Bowie’s 1979 SNL Performance

A Cultural Serving

BOWIE ON SNL

 

It’s probably a useless exercise to try to mark David Bowie’s artistic apotheosis within the limits of the Gregorian Calendar. But if we’re doing the exercise, pinpointing Bowie’s peak to a year, a good argument could be made for 1979. In May of that year, Lodger, the final album in Bowie’s Berlin Trilogy, the album cycle which started his iconic collaborations with Brian Eno, was released. When describing Lodger to RAM in June 1979, Bowie classified the album as “definitely Bowie pop.” By this year, Bowie had become the singular artist we remember him for. His self-referential categorization was not audacious; he was, himself, piloting and producing an idiosyncratic interpretation of pop music. 

On December 15th, 1979, Bowie was the musical guest on Saturday Night Live. In typical Bowie fashion, he bid adieu to the 70s, welcoming in a new decade through a playfully somber surrealist performance. Klaus Nomi, a German countertenor known as the ‘singing alien,’ and performance artist Joey Arias, literally supported the performance; as the opening guitar plays for “The Man Who Sold the World,” they carry Bowie, seemingly immobilized by the confinements of his costume—a molded plastic body repainted to look like a Vaudeville suit— to the mic. Inspired by Tristan Tzara’s formative Dada-ist cabaret performances and the costumes in his 1923 play Le Cœur à gaz, sartorial changes delineate Bowie’s SNL performance. 

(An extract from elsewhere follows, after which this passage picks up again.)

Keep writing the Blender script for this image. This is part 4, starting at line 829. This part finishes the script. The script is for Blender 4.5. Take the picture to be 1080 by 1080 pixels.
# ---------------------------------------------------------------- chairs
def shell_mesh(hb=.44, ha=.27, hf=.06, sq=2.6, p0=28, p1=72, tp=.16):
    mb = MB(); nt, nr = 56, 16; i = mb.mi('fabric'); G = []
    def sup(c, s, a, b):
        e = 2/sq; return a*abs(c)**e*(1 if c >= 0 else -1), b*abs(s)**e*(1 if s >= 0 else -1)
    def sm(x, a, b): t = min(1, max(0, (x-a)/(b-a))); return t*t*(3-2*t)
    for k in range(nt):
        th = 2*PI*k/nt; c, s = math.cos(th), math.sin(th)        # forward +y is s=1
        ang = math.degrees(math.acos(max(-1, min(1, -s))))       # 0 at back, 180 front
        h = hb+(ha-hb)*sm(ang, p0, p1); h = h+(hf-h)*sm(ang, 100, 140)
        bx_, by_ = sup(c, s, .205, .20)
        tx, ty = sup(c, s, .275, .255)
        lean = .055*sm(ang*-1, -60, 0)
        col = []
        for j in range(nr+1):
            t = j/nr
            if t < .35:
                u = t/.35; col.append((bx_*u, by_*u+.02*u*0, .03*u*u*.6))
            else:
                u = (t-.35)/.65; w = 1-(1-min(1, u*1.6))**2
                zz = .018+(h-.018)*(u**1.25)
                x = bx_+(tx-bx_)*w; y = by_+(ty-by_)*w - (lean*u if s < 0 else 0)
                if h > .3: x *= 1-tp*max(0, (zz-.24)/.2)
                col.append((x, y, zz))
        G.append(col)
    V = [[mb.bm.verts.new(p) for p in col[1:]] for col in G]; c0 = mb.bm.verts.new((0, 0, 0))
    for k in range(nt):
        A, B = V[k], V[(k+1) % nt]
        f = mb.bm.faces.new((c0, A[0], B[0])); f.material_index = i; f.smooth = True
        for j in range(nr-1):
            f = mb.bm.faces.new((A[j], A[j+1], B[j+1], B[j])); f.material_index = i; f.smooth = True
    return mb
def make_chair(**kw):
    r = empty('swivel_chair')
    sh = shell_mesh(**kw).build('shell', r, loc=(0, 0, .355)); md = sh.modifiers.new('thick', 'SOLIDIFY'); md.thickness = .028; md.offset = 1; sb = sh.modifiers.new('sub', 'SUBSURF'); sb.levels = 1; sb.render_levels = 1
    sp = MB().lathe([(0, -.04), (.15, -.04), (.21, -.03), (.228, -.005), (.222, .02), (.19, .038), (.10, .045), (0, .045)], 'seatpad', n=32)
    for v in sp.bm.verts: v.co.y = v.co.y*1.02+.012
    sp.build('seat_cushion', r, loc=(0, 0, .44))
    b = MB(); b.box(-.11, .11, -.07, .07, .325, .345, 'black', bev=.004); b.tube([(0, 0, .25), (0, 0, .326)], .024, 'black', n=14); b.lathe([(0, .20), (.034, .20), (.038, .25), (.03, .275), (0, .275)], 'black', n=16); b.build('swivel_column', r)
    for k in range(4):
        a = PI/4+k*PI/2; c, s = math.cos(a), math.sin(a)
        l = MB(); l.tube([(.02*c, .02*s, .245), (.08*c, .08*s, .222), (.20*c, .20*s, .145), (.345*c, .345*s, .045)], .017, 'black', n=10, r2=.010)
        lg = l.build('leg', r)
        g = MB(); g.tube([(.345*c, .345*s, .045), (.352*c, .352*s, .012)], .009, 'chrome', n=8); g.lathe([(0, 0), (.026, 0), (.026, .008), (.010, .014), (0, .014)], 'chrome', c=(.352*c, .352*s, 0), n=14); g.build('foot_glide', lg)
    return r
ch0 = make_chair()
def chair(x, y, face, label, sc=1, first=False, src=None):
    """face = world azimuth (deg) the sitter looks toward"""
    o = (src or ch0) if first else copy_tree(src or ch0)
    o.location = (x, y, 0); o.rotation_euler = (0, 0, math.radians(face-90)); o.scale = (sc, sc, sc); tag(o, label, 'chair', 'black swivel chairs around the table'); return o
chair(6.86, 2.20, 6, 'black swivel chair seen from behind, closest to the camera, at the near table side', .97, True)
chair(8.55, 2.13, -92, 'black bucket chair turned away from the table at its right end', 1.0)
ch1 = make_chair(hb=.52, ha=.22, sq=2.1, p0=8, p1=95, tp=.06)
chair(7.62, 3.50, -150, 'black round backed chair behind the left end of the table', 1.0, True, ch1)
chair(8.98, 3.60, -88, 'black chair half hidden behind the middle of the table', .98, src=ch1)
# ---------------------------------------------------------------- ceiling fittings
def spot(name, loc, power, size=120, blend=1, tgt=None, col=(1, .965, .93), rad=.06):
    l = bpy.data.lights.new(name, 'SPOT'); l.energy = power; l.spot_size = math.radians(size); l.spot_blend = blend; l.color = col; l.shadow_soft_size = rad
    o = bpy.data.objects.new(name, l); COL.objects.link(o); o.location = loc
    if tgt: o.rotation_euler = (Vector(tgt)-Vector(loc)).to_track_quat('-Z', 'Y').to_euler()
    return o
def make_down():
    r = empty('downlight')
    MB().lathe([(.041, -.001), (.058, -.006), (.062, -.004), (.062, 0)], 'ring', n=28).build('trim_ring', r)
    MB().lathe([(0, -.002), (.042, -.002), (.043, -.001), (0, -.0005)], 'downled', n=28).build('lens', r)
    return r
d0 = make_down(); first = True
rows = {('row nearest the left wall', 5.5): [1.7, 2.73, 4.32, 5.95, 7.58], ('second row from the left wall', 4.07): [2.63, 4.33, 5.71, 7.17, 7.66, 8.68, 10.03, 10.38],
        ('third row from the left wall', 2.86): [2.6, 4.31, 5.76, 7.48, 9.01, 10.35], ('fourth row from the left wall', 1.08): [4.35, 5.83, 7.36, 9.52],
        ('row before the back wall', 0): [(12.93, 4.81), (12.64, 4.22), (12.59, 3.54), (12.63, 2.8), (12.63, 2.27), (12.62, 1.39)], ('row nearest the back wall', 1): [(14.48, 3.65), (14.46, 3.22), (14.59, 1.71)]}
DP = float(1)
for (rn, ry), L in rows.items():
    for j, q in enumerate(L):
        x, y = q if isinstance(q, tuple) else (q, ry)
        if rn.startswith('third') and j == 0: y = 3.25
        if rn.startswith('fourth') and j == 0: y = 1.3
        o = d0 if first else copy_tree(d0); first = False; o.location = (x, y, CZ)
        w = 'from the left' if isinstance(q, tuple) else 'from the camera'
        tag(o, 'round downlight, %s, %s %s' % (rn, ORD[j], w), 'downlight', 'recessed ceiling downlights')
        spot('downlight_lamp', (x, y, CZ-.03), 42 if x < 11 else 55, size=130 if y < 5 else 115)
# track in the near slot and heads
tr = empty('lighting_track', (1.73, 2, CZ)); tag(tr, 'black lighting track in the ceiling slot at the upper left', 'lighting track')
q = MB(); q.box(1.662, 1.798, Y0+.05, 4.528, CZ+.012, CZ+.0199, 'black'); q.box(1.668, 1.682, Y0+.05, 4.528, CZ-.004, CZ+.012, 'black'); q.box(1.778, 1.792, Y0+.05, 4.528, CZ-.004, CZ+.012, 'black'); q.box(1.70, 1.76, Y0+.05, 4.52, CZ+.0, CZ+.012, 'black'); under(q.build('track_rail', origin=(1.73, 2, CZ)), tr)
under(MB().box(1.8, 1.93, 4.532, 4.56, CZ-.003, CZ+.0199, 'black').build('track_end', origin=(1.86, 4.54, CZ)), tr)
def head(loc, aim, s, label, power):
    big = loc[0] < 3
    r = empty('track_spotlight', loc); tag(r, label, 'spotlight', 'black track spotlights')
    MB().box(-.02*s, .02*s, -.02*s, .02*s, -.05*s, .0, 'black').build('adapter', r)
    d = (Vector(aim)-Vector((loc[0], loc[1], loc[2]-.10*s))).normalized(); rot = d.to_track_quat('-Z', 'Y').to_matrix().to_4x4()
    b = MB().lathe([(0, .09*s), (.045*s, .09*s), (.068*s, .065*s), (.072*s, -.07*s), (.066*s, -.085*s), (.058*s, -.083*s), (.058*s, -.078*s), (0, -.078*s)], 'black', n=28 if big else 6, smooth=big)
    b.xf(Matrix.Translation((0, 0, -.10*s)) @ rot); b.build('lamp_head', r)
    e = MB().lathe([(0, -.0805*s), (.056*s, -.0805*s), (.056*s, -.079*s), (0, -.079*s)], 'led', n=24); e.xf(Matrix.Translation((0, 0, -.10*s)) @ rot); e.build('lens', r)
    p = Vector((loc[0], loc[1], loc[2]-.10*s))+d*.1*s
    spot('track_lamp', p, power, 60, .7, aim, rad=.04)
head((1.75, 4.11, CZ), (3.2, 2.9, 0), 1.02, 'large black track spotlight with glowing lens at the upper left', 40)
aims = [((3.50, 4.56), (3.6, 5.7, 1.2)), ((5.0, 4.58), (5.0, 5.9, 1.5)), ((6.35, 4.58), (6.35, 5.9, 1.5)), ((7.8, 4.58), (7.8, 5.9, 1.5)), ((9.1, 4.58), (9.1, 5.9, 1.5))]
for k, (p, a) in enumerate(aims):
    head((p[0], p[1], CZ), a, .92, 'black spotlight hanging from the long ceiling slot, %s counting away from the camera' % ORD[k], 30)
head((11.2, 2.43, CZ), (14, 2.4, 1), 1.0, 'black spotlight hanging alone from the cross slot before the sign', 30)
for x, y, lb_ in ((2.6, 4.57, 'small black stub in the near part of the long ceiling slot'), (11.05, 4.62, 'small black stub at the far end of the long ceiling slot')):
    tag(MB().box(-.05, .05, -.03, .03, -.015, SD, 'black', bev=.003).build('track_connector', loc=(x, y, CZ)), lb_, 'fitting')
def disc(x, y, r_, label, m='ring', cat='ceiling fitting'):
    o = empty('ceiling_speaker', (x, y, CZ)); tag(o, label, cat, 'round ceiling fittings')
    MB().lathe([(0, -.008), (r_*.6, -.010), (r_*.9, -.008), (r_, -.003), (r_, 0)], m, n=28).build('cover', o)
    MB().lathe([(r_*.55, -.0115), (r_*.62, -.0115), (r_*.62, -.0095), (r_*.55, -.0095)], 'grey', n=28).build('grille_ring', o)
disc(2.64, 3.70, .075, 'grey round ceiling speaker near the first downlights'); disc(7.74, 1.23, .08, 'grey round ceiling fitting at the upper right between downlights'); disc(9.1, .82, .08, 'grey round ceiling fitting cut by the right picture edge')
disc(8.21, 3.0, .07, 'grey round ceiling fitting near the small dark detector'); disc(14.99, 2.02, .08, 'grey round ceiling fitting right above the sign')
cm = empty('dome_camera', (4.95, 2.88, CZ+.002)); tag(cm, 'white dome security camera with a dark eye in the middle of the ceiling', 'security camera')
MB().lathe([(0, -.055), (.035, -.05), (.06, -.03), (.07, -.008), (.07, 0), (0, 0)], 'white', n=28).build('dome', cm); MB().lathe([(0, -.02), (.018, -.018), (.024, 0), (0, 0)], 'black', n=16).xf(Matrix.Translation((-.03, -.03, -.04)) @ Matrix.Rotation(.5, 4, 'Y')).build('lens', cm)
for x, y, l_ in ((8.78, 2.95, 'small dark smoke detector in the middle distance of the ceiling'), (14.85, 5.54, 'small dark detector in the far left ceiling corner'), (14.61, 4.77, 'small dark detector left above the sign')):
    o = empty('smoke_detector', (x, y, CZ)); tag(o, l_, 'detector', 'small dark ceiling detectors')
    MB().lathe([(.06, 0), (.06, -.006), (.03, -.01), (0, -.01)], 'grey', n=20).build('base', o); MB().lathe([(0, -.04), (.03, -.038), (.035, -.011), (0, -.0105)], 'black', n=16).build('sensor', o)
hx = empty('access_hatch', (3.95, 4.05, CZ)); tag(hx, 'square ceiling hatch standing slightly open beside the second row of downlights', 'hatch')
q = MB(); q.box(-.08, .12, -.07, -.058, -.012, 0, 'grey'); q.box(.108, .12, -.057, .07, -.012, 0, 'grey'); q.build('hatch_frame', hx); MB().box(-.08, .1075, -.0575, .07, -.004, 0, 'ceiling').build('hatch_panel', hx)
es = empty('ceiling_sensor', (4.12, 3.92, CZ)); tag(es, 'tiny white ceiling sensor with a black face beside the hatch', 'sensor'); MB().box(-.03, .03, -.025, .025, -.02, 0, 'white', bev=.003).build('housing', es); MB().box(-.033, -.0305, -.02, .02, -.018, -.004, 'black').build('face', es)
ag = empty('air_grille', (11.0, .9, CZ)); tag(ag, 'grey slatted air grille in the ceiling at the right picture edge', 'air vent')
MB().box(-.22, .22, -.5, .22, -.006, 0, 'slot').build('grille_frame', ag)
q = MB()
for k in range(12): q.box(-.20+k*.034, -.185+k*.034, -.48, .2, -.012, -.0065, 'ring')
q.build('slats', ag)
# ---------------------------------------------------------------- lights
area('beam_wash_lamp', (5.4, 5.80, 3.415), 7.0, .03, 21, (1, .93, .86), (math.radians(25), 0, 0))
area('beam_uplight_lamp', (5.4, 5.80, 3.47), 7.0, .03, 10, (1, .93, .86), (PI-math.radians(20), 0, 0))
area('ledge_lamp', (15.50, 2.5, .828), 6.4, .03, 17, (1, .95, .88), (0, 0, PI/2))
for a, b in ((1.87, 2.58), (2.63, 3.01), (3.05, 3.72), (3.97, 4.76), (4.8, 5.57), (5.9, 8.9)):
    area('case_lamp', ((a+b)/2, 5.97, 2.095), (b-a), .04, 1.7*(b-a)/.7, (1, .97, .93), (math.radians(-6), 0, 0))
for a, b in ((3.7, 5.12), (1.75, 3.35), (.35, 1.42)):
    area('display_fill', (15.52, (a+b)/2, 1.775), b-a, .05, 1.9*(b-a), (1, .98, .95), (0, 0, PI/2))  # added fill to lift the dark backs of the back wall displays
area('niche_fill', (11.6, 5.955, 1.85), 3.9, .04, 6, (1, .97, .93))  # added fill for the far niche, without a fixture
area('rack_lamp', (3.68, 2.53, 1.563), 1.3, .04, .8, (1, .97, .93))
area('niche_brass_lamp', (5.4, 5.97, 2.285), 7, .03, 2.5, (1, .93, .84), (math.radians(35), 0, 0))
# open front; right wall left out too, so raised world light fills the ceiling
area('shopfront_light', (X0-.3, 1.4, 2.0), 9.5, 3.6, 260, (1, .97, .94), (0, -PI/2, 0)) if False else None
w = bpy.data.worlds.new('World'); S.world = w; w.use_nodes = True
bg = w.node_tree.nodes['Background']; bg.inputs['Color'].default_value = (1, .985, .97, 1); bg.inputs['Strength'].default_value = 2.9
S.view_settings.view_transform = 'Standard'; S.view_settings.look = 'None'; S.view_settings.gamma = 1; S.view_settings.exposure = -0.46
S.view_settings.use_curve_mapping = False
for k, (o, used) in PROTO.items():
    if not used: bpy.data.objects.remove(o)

For the last song, Bowie’s use of costume for performance art through self-transformation peaks; he is a humanized puppet, with a bare life-sized marionette’s body and an oversized head made possible through a green screen. If you are in need of a performance that embodies the true artistry of pop stars, one which historically reconfigured the limits of musical performance on television, this is necessary viewing.